Just calling them pussies and that they should man up isn't debating anything about trigger warnings or political correctness, it's just being confrontational and insulting.
Explain why you believe trigger warnings or demanding political correctness is detrimental to society. If you're going to attack a group's character for what they're supporting, at least provide a reason for why you feel it's necessary to attack the person and not the issue.
Trigger warnings and political correctness are not inherently bad to society, they're essentially empathetic actions at their core. They're born out of conscious attempts to avoid hurting or offending another person. That in itself isn't a sign of weakness or of being a pussy. Furthermore, requesting forewarning for any possibly offensive content that needs to be covered isn't inherently problematic either. People who have undergone traumatic events, or people who are mentally disturbed by certain imagery, have every right to request accommodation.
While it's clear most people in this thread are deriding people who take it to the extreme, where everything is a microaggression, and everything has to be tone-neutral to offend nobody, that's just performing a strawman argument. It's easy to point at the extremes and poke holes into them, but the same arguments against the extremes won't necessarily work against a more measured, moderate approach.
Because where does the extreme end and the acceptable begin? Is it fair for anybody to request a warning before any content depicting sexual violence because they find it distasteful? Is it only alright if they're a woman? Or if they're a rape victim? Or they know somebody who is a rape victim and empathize with them?
What if it's a historically polarizing figure? Christopher Columbus is taught in U.S. primary education as the person who discovered America, but they don't teach how he slaughtered an entire indigenous people in the process until significantly later in the education process. Is it better that the latter is not taught at all? Or would it be better that it gets taught, but with a warning before it gets covered so students who don't feel comfortable learning about it can be excused and receive an alternative, but credit-equivalent, direction of study? Or should it just be taught fully, discovery and destruction, with no warning whatsoever? Should their be an age limits, where students over the age of 16 have to learn about it no matter what? What if they're of indigenous descent, and might be mortified by the historical treatment of their people?
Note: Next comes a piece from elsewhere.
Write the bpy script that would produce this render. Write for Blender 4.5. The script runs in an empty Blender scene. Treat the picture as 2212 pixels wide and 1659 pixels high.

That line will need to be drawn at some point. Confrontation is a powerful learning tool, but it has to be applied appropriately, and with participants willing to engage in it. Balancing the moral dilemma of emotionally sensitive people with the prevalence of controversial material in modern life is not an easy task, and both extremes of total neutrality and total insensitivity are not appropriate answers. Controversy encourages complex reasoning and thought, but unbridled controversy can cause harm to some of the more vulnerable members of society. The benefits of controversial thought can still be obtained while accommodating those who struggle with certain emotional triggers.